> [Work to complete]: Everything from the first line down to the line containing "NP = np.random.default_rng(11)" is to be retyped exactly, both ends included, with pictures left out.

(Scene script records)

Begin

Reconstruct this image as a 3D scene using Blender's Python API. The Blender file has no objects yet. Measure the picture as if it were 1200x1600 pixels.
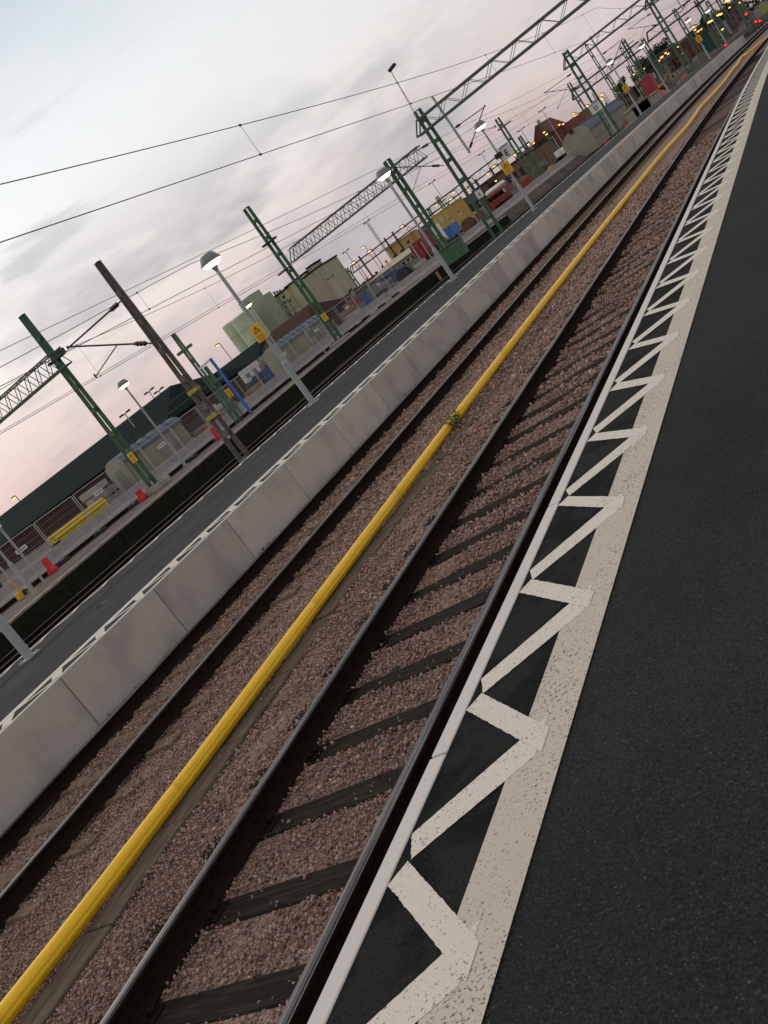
import bpy, bmesh, math, random
import numpy as np
from mathutils import Vector, Matrix

R = math.radians
SC = bpy.context.scene
COL = SC.collection
random.seed(7)
NP = np.random.default_rng(11)

# ------------------------------------------------------------------ camera
CAMZ = 2.22                      # eye height above the rail heads
PITCH, YAW, ROLL, FPX = R(10.809), R(32.473), R(36.115), 1570.0
cd = bpy.data.cameras.new('camera')
cam = bpy.data.objects.new('camera', cd)
COL.objects.link(cam)
cam.location = (0, 0, CAMZ)
fw = Vector((-math.sin(YAW) * math.cos(PITCH), math.cos(YAW) * math.cos(PITCH), -math.sin(PITCH)))
rt0 = Vector((math.cos(YAW), math.sin(YAW), 0))
dn0 = fw.cross(rt0)              # straight down in a level picture
rt = rt0 * math.cos(ROLL) + dn0 * math.sin(ROLL)
dn = -rt0 * math.sin(ROLL) + dn0 * math.cos(ROLL)
cam.matrix_world = Matrix(((rt.x, -dn.x, -fw.x, 0), (rt.y, -dn.y, -fw.y, 0), (rt.z, -dn.z, -fw.z, CAMZ), (0, 0, 0, 1)))
cd.sensor_fit = 'VERTICAL'
cd.sensor_height = 36.0
cd.sensor_width = 27.0
cd.lens = 36.0 * FPX / 1600.0
cd.clip_start, cd.clip_end = 0.05, 6000
SC.camera = cam


def ray(px, py):
    return fw * FPX + rt * (px - 600) + dn * (py - 800)


def at_y(px, py, Y):
    d = ray(px, py); t = Y / d.y
    return Vector((d.x * t, Y, CAMZ + d.z * t))


def at_x(px, py, X):
    d = ray(px, py); t = X / d.x
    return Vector((X, d.y * t, CAMZ + d.z * t))


def at_z(px, py, z):
    d = ray(px, py); t = (z - CAMZ) / d.z
    return Vector((d.x * t, d.y * t, z))


# ------------------------------------------------------------------ sky and light
SUN_EL, SUN_AZ = 6.0, -75.0      # azimuth from +Y, towards -X
w = bpy.data.worlds.new('World'); SC.world = w; w.use_nodes = True
nt = w.node_tree; nt.nodes.clear()


def N(t, nt=nt, **k):
    n = nt.nodes.new(t)
    for a, b in k.items(): setattr(n, a, b)
    return n


def world():
    L = nt.links.new
    out = N('ShaderNodeOutputWorld'); mix = N('ShaderNodeMixShader')
    bg1 = N('ShaderNodeBackground'); bg2 = N('ShaderNodeBackground')
    sky = N('ShaderNodeTexSky', sky_type='NISHITA'); sky.sun_disc = False
    sky.sun_elevation = R(SUN_EL); sky.sun_rotation = R(SUN_AZ)
    sky.air_density = 1.2; sky.dust_density = 2.0
    L(sky.outputs[0], bg1.inputs[0]); bg1.inputs[1].default_value = 0.10
    tc = N('ShaderNodeTexCoord')
    nrm = N('ShaderNodeVectorMath', operation='NORMALIZE'); L(tc.outputs['Generated'], nrm.inputs[0])
    sep = N('ShaderNodeSeparateXYZ'); L(nrm.outputs[0], sep.inputs[0])

    def M(op, a, b=None, c=None, clamp=False):
        m = N('ShaderNodeMath', operation=op); m.use_clamp = clamp
        for i, v in enumerate((a, b, c)):
            if v is None: continue
            if isinstance(v, (int, float)): m.inputs[i].default_value = v
            else: L(v, m.inputs[i])
        return m.outputs[0]
    X, Y, Z = sep.outputs
    zc = M('MAXIMUM', Z, 0.0)
    # clear part of the sky: pink at the horizon, pale in the middle, pale blue above
    ramp = N('ShaderNodeValToRGB'); L(zc, ramp.inputs[0])
    e = ramp.color_ramp.elements
    cols = [(0.0, (.58, .465, .475)), (.05, (.76, .62, .62)), (.11, (.89, .805, .785)), (.18, (1.0, .965, .96)), (.27, (.94, .975, 1.0)), (.40, (.58, .69, .775)), (.55, (.69, .68, .68)), (1.0, (.71, .665, .63))]
    e[0].position, e[0].color = cols[0][0], cols[0][1] + (1,)
    e[1].position, e[1].color = cols[-1][0], cols[-1][1] + (1,)
    for p, c in cols[1:-1]:
        n = e.new(p); n.color = c + (1,)
    # brighter towards the west, where the sun has gone down; duller along the line
    az = M('MULTIPLY_ADD', X, -0.42, M('MULTIPLY', Y, -0.02))
    bright = M('ADD', M('MULTIPLY', az, 0.92), 0.715)
    bright = M('MINIMUM', M('MAXIMUM', bright, .72), 1.08)
    vm = N('ShaderNodeVectorMath', operation='SCALE'); L(ramp.outputs[0], vm.inputs[0]); L(bright, vm.inputs['Scale'])
    # cloud banks: noise over the directions of the sky, stretched along the horizon

    def cloud(scale, off, zs, lo, hi, det=7, rough=.55, dist=.25):
        mp = N('ShaderNodeMapping'); mp.inputs['Location'].default_value = off; mp.inputs['Rotation'].default_value = (0, R(4), 0)
        mp.inputs['Scale'].default_value = (1, 1, zs)
        L(nrm.outputs[0], mp.inputs[0])
        n = N('ShaderNodeTexNoise'); n.inputs['Scale'].default_value = scale; n.inputs['Detail'].default_value = det
        n.inputs['Roughness'].default_value = rough; n.inputs['Distortion'].default_value = dist
        L(mp.outputs[0], n.inputs['Vector'])
        mr = N('ShaderNodeMapRange', interpolation_type='SMOOTHSTEP'); L(n.outputs['Fac'], mr.inputs[0])
        mr.inputs[1].default_value = lo; mr.inputs[2].default_value = hi
        return mr.outputs[0]

    def band(lo0, lo1, hi0, hi1):
        m1 = N('ShaderNodeMapRange', interpolation_type='SMOOTHSTEP'); L(Z, m1.inputs[0]); m1.inputs[1].default_value = lo0; m1.inputs[2].default_value = lo1
        m2 = N('ShaderNodeMapRange', interpolation_type='SMOOTHSTEP'); L(Z, m2.inputs[0]); m2.inputs[1].default_value = hi1; m2.inputs[2].default_value = hi0
        return M('MULTIPLY', m1.outputs[0], m2.outputs[0])
    c1 = cloud(3.6, (0.4, 2.9, 3.3), 3.0, .475, .62)
    c2 = cloud(7.5, (7.1, 9.2, 1.), 3.2, .50, .72)
    c4 = cloud(4.2, (6., 2., 5.), 4.2, .54, .70)
    d1 = M('MULTIPLY', M('MULTIPLY', c1, band(-.01, .035, .11, .24)), .86)
    d2 = M('MULTIPLY', M('MULTIPLY', c2, band(-.02, .02, .10, .24)), .55)
    d4 = M('MULTIPLY', M('MULTIPLY', c4, band(.08, .16, .36, .55)), .60)
    dens = M('MAXIMUM', M('MAXIMUM', d1, d2), d4, clamp=True)
    mixc = N('ShaderNodeMix', data_type='RGBA'); L(dens, mixc.inputs['Factor']); L(vm.outputs[0], mixc.inputs['A'])
    shade = cloud(9., (2.2, 5.1, 1.4), 3.2, .35, .7)
    gc = N('ShaderNodeMix', data_type='RGBA'); L(shade, gc.inputs['Factor']); gc.inputs['A'].default_value = (.385, .39, .44, 1); gc.inputs['B'].default_value = (.54, .515, .545, 1)
    L(gc.outputs['Result'], mixc.inputs['B'])
    # thin bright veil with texture
    c3 = cloud(5., (1.3, 9.4, .3), 3., .45, .75)
    veil = N('ShaderNodeMix', data_type='RGBA'); L(M('MULTIPLY', c3, .30), veil.inputs['Factor']); L(mixc.outputs['Result'], veil.inputs['A'])
    veil.inputs['B'].default_value = (.93, .88, .865, 1)
    # below the horizon: dull earth
    L(veil.outputs['Result'], bg2.inputs[0]); bg2.inputs[1].default_value = 1.06
    mix.inputs[0].default_value = .9
    L(bg1.outputs[0], mix.inputs[1]); L(bg2.outputs[0], mix.inputs[2]); L(mix.outputs[0], out.inputs[0])


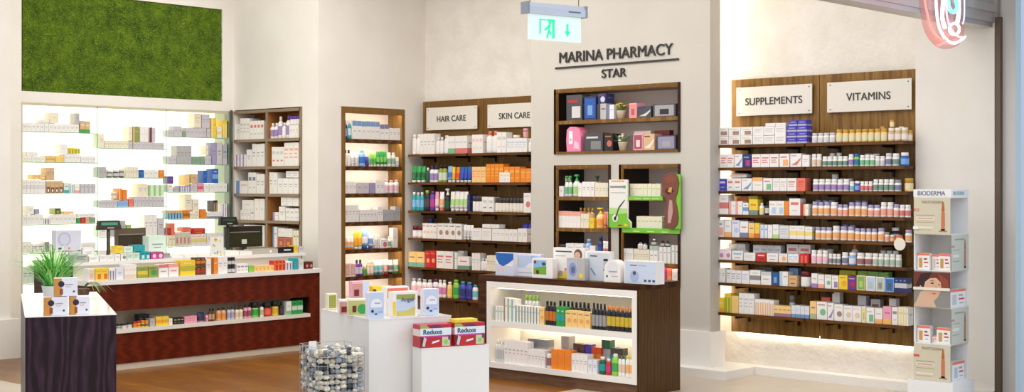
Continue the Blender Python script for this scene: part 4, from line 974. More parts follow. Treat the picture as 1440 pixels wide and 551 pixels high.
# ================================================================ SHELF GOODS
S = 'SUPPLEMENTS shelf'; P_ = ['top', 'second', 'third', 'fourth', 'fifth', 'sixth', 'seventh', 'lowest']
rt = ("""
1007.5 1058 3 box 12.2 w,br,tn pict
1007.5 1058 3 box 12.2 w,br,tn pict lay=1
1058.5 1105 3 box 12.2 w,gy text
1058.5 1105 3 box 12.2 w,gy text lay=1
1076 1105 2 box 4 w blank z=25
1106 1135 2 box 8 ib,lv,w band
1106 1135 2 box 8 ib,lv,w band lay=1
1106 1135 2 box 8 ib,lv,w band lay=2
1109 1134 2 box 8 ib,lv,w band lay=3
""", """
1012.5 1032 2 box 18.5 w,rd,bl text
1032.5 1044 1 box 18.5 w,bl swoosh
1044.5 1056 1 box 19 nv,mg,lb pict
1057 1095 3 box 18.5 w,rd,pv text
1096 1110 1 box 19 w,og,rd pict
1111 1127 1 box 19 w,rd swoosh
1128 1138 1 box 17 w plain
""", """
1010.5 1021.5 1 box 17 ib,w,lb logo
1022 1042 2 box 18 w,rd,tl logo
1042.5 1057.5 1 box 18 w,bl,gy swoosh
1058 1072.5 1 box 19 w,og,tn top
1073 1086 1 box 18 w,gn,rd pict
1086.5 1106.5 2 box 18 w,gy,rd text
1107 1120 1 box 18.5 w,rd,gy text
1120.5 1132.5 1 box 18.5 co,rd,w text
1026 1050 1 box 4 w,pv logo z=19 dy=.04 d=.08
""", """
1010 1024.5 1 box 27 w,rd,gy mid
1025 1044 2 box 19 w,co,gy side
1044.5 1052.5 1 box 17 w,bl,dg mid
1053 1065.5 1 box 22 yl,bl,rd band
1066 1073 1 bottle 17 w,yl,w
1074 1081 1 bottle 18 bk,w,bk
1081.5 1102.5 2 box 20.5 w,lb,tn pict
1103 1109 1 box 20.5 og,co blank
1109.5 1125.5 1 box 24 w,rd,gy logo
1126 1129 1 box 18 rd,mr blank
1129.5 1137 1 box 16 w,og side
1036 1052 1 box 24 rd,og,yl top dy=.1 d=.06
1052 1066 1 box 26 lg,yl,dn top dy=.1 d=.06
""", """
1007.5 1018 1 box 24 w,co,bl pict
1018.5 1028.5 1 box 24 w,og,gy band
1029 1040 1 box 24.5 wb,lb,bl disc
1040.5 1052 1 box 23 w,nv,rd band
1052.5 1061 1 box 21 ab,og,br band
1061.5 1068 1 box 21 yl,rd,og band
1068.5 1079 2 box 19 wb,lb,bl side
1079.5 1086 1 box 19 w blank
1086.5 1095 1 box 20 w,lg,gy band
1095.5 1109.5 1 box 19 cc,gy,sv text
1110 1131.5 2 box 19 w,yl,gy mid
1132 1142 1 box 18 w,yl,gy mid
""", """
1009 1028 2 box 15 w,mg,pk disc
1029 1045 1 box 13 w,tl,rd logo
1046 1062 1 box 11.5 w,gy text
1063.5 1077 1 box 12 rd,w,mr logo
1078 1094 1 box 12 w,gy,rd logo
1095 1107 1 box 12 w,og disc
1108 1123 2 box 12 w,lb,rd text
1124 1137 1 box 13 rd,co,w bars
1015 1048 3 box 22 w,lv,pk logo dy=.1 d=.07
1059 1098 4 box 22 w,lb,tn logo dy=.1 d=.07
1106 1140 2 box 25 w,rd,gy logo dy=.1 d=.07
""", """
1009 1020 2 box 20 w,sg plain
1021.5 1042 3 box 18.5 w,sv,lb text
1042.5 1053.5 1 box 18.5 w,lb,bl text
1054 1069.5 1 box 20 w,dg,gy mid
1070 1084.5 1 box 18.5 w,gy,sv top
1085 1095.5 1 box 19 dg,bl,lb photo
1096 1108 1 box 20 w,lb side
1108.5 1121 1 box 15 tn,og,br logo
1123 1137 1 jar 22 w,w,mr
1066 1086 1 box 24 gy,dg,lb top dy=.1 d=.06
1110 1122 1 box 24 lb,gy,w plain dy=.1 d=.06
""", """
1009 1018 1 box 20 yl,og,w band
1018.5 1028 1 box 27 yl,gn,w bars
1028.5 1038.5 1 box 24 ab,yl,og text
1039 1060.5 3 box 29 w,gy text
1061.5 1088 4 box 22 w,og,co bars
1088.5 1112 4 box 15 ab,pu,nv band
1112.5 1138 4 box 17 wb,bl,lv band
1108 1116 1 jar 28 w,w,sv dy=.13
1036 1044 1 box 28 dn,lg,rd top dy=.1 d=.06
""")
def up(L, i, t=.024): return L[i-1]-t if i else None
for i, t in enumerate(rt): shelf('X', 9.888, RZ[i], f'{P_[i]} {S}', t, dmax=.085, grp='supplement_box', top=up(RZ, i))
V = 'VITAMINS shelf'
vt = ("""
1140 1173 4 pill 14 w,lv,lv
1174 1246 8 pill 18 ab,pg,go
1247 1275 3 pill 19 tn,w,cr
1275 1281.5 1 pill 15 tn,cr,go dy=.03
1250 1256 1 pill 10 ab,cr,go z=20 t=stacked_amber
1236 1244 1 pill 22 ab,pg,go dy=.09
1262 1270 1 pill 21 tn,w,cr dy=.09
""", """
1140 1154 2 pill 18 w,tn,w
1155 1191 5 pill 14.5 w,dn,w
1191.5 1199 1 pill 17 w,pu,w
1199.5 1207 1 pill 18 lg,bl,bl
1207.5 1229 3 pill 16 w,gn,w
1229.5 1243 2 pill 14.5 w,gy,w
1243.5 1252.5 1 pill 18 w,nv,lv
1253 1263 1 pill 18 w,dn,w
1264 1275.5 1 pill 19 bl,lb,w
1164 1173 1 pill 19 w,bk,w dy=.09
1174 1182 1 pill 20 w,bk,w dy=.09
1213 1235 2 pill 18 w,sg,w dy=.09
""", """
1141 1193 6 pill 17 w,pu,w
1193.5 1200 1 pill 14 w,tl,w
1200.5 1208 1 pill 14.5 ib,lb,w
1208.5 1226 3 pill 14 w,rd,w
1226.5 1256 4 pill 17 w,dn,w
1256.5 1265.5 1 pill 17 w,nv,sv
1269.5 1281.5 1 jar 19 ab,cr,go dy=.03
1167 1177 1 pill 24 w,w,w dy=.1
1178 1198 2 pill 18 w,pk,lv dy=.1
""", """
1140.5 1165 3 pill 20 w,og,pv
1165.5 1176 1 pill 20 w,og,w
1176.5 1191 2 pill 17 w,co,pv
1191.5 1218 3 pill 20 w,og,pv
1218.5 1236 2 pill 17 w,co,pv
1236.5 1254.5 2 pill 21 w,co,w
1255 1263 1 pill 18 w,co,pv
1263.5 1279 2 pill 18 w,rd,w
1145 1172 3 pill 22 w,og,pv dy=.1
1200 1218 2 pill 22 w,og,pv dy=.1
""", """
1145 1168 3 pill 18 w,og,pv
1168.5 1179 1 pill 20 w,og,w
1179.5 1200 2 pill 20 w,og,pv
1200.5 1232 4 pill 18 w,og,pv
1232.5 1242 1 pill 19 w,og,pv
1242.5 1249.5 1 pill 14 w,co,sv
1250 1257 1 pill 10 og,w,w
1257.5 1267.5 1 pill 10 og,w,co
1271 1280 1 pill 18 w,og,pv
1182 1202 2 pill 22 w,og,pv dy=.1
1251 1262 1 pill 20 bk,w,w dy=.09
""", """
1139 1163 3 pill 19 w,pk,w
1164 1181 3 pill 15 w,dg,w
1182 1191 1 pill 18 w,nv,w
1191.5 1202 1 pill 18 lb,w,w
1202.5 1225 2 pill 18 w,mr,w
1225.5 1266 5 pill 18 w,sg,w
1195 1205 1 bottle 28 w,w,co dy=.1
1236 1262 3 pill 22 w,sg,w dy=.1
1148 1170 2 pill 20 w,rd,w dy=.1
""", """
1141 1149.5 1 box 20 w,pu,pv band
1150 1159 1 box 19 w,co,pk band
1159.5 1169 1 box 19 w,gn,sg disc
1169.5 1179 1 box 19 w,pu,lv pict
1179.5 1192 1 box 20 yl,og,br disc
1192.5 1204 1 box 19 pu,rd,ab disc
1204.5 1217 1 box 21 ab,gn,lg photo
1217.5 1231 1 box 21 w,lb,sg photo
1231.5 1244 1 box 20 w,sg,dg photo
1244.5 1257 1 box 20 lb,bl,dg photo
1258 1275 3 box 21 nv,w,lb mid
1180 1204 1 box 26 gn,yl,w top dy=.1 d=.06
1206 1250 3 box 26 pg,lg,w top dy=.1 d=.06
""", """
1139 1148 1 box 25 ab,sg,pu band
1148.5 1163 1 box 25 w,gn,br disc
1163.5 1172.5 1 box 24 w,pu swoosh
1173 1185.5 1 box 23 w,br,tn disc
1186 1211 2 box 22 w,tn,gy disc
1211.5 1217.5 1 box 23 w,yl,ol photo
1218 1229.5 1 box 22 w,gn,gy pict
1230 1241 1 box 22 w,og,gy band
1241.5 1253.5 1 box 25 pk,yl,mg band
1254 1262.5 1 box 25 w,dg,gy logo
1263 1277 4 box 26 w,yl,pv side
1170 1181 1 box 38 w,pk dy=.1 d=.06
1206 1218 1 box 36 lv,pk plain dy=.1 d=.06
1155 1167 1 box 30 co,w plain dy=.1 d=.06
1224 1238 1 box 33 gy,br logo dy=.1 d=.06
1250 1260 1 box 35 w,gy dy=.1 d=.06
""")
for i, t in enumerate(vt): shelf('X', 9.888, RZ[i], f'{P_[i]} {V}', t, dmax=.085, grp='vitamin_box', top=up(RZ, i))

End

> [Solution for this exercise]:
Reconstruct this image as a 3D scene using Blender's Python API. The Blender file has no objects yet. Measure the picture as if it were 1200x1600 pixels.
import bpy, bmesh, math, random
import numpy as np
from mathutils import Vector, Matrix

R = math.radians
SC = bpy.context.scene
COL = SC.collection
random.seed(7)
NP = np.random.default_rng(11)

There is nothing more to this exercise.